I ask Passanante if Noah was intended to be a long term character, and whether it took her by surprise that Jake Silbermann as Noah has been so popular.

She laughs, not surprised at all. “Well he’s very cute and very appealing. No, I’m very proud of the way that we’ve brought this character along — you know both Luke and Noah. I’m glad that we’ve taken the time to really… to first investigate Luke’s own feelings about himself, his family’s discoveries about him and each other — you know, that was one year — and then to bring Noah into it in a way that I think surprised a lot of people who at first though he was there for Maddie. And we really took our time with that, and I think we continue to do that. So it doesn’t really surprise me, though I guess I’m pleased that they’ve become such fan favorites.
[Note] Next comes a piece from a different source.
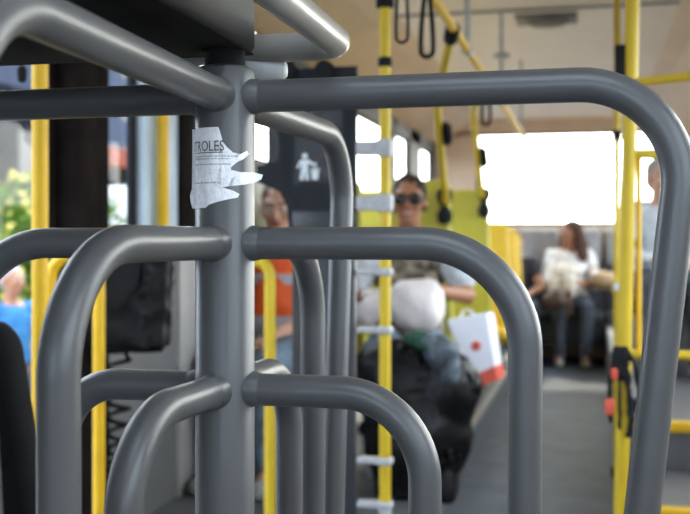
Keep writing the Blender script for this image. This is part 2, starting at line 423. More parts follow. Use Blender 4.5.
for v in tb.verts: v.co = onarc((v.co.x-mx)*.75 + px2s(227.5), zb0 + v.co.y, .0013)
lt = finish('lettering', tb, M['ink'], sk, smooth=False)
bm = nb()   # underline and worn rows of small print
def mark(a0, a1, z0, z1):
    n = max(1, int((a1-a0)/.003)); prev = None
    for i in range(n+1):
        a = a0 + (a1-a0)*i/n; pr = (bm.verts.new(onarc(a, z0, .0013)), bm.verts.new(onarc(a, z1, .0013)))
        if prev: bm.faces.new((prev[0], pr[0], pr[1], prev[1]))
        prev = pr
mark(px2s(197)*1.2, px2s(226.5), py2z(153), py2z(152.2))
finish('underline', bm, M['ink'], sk, smooth=False)
bm = nb()
for row, x1 in ((157, 240), (159.5, 234), (165, 232), (183.5, 224)):
    a = -.040
    while a < px2s(x1):
        wd = R.uniform(.0012, .0034); h = R.uniform(.0011, .0019)
        mark(a, a+wd, py2z(row), py2z(row)+h); a += wd + R.uniform(.0004, .0014)
finish('small_print', bm, M['fadedink'], sk, smooth=False)

# fare housing above the post
hd = thing('turnstile_housing', 'dark grey box housing set on top of the turnstile post, with tube guard', 'housing', (-.56, .85, 1.424))
bm = nb(); box(bm, (-.78,.42,1.4262), (-.397,1.222,1.66), .010, 3); finish('casing', bm, M['head'], hd)
bm = nb(); box(bm, (-.777,.425,1.4245), (-.400,1.219,1.4275), .001); box(bm, (-.70,.55,1.4225), (-.50,1.02,1.4255), .001)
for x, y in ((-.74,1.17),(-.44,1.17),(-.74,.5),(-.44,.5)): cyl(bm, (x,y,1.4215), (x,y,1.4255), .008, seg=12)
finish('bottom_tray', bm, M['under'], hd)
gz = 1.447
gp = fillet([(-.62,1.20,gz), (-.62,1.295,gz), (-.309,1.295,gz), (-.309,.50,gz), (-.41,.50,gz)], [.04,.035,.05], 10)
bm = nb(); sweep(bm, gp, .0185, 24); finish('guard_tube', bm, M['guard'], hd)
bm = nb(); a = W(246,70,1.36); b = W(288,70,1.36); d = (b-a).normalized(); sweep(bm, [a, b-d*.012, b-d*.005, b-d*.001, b], [.0145,.0145,.0125,.008,.001], 20)
box(bm, a+Vector((-.01,-.008,.005)), a+Vector((.012,.008,.05))); finish('bearing_cap', bm, M['cap'], hd)  # pale round-ended bearing cap below the guard tube, gives no light

# ================================================================== POLES AND RAILS
def pole(label, pts, r, m, name='grab_pole', fr=.05, group=None, collars=(), cat='pole', seg=18):
    pts = [Vector(p) for p in pts]
    base = min(pts, key=lambda p: p.z)
    t = thing(name, label, cat, base, 0, group)
    bm = nb(); sweep(bm, fillet(pts, fr) if len(pts) > 2 else pts, r, seg); finish('tube', bm, m, t)
    for (c, h, rr, mm) in collars:
        c = Vector(c); bm = nb(); cyl(bm, c-Vector((0,0,h/2)), c+Vector((0,0,h/2)), rr, bev=.003); finish('collar', bm, mm, t)
    return t
def vpole(label, px, t, z0, z1, r, m, **kw):
    p = W(px, 240, t)
    return pole(label, [(p.x,p.y,z0), (p.x,p.y,z1)], r, m, **kw)
p = W(40, 240, 2.3)
vpole('thick yellow pole standing just inside the glazed front door', 40, 2.3, 0, 2.40, .0178, M['yellow'], collars=[((p.x,p.y,.02),.04,.03,M['alu'])])
# yellow bar on the pale pillar
q0 = onX(163, 250, XL+.045); q = Vector((q0.x, q0.y, 0))
gb = thing('grab_bar', 'yellow vertical grab bar mounted on the pale blue wall pillar', 'grab bar', (q.x,q.y,1.2))
bm = nb(); cyl(bm, (q.x,q.y,1.19), (q.x,q.y,2.02), .0225, bev=.004); finish('bar', bm, M['yellow'], gb)
for z in (1.22, 1.98):
    bm = nb(); cyl(bm, (XL+.005,q.y,z), (q.x,q.y,z), .012); finish('bracket', bm, M['yellow'], gb)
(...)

I think that’s wonderful.”

Does Passanante ever think about expanding Noah’s relationship with other characters on the show beyond Luke? “That’s something we always think about," she says. “I can’t really speak to what might happen to these characters down the road. We’ve only written story through December.”

I want to find a way to get Passanante to comment on that seven month period where Luke and Noah didn’t kiss, so I ask her whether she thinks the show made any mistakes along the way in telling the Luke and Noah story and whether "there is anything that you’d do differently?"

She laughs and says there’s never been a story that she’s been involved with that she doesn’t feel that way about. The most she will offer is, “Um, there’s always something. It’s a little hard for me to comment on the last year because you know we’ve had this thing called the writers’ strike, so I wasn’t around for a big chunk of it.”

I ask her specifically about the infamous Christmas mistletoe scene, where the camera panned away from Luke and Noah kissing. Passanante explains again that she wasn’t around for that particular decision because of the writers' strike. But she will say in defense of that scene and about that long seven month dry spell when Luke and Noah didn’t kiss that “people were certainly watching and waiting to see when they’d kiss, and I think that generated interest in the characters and the show.”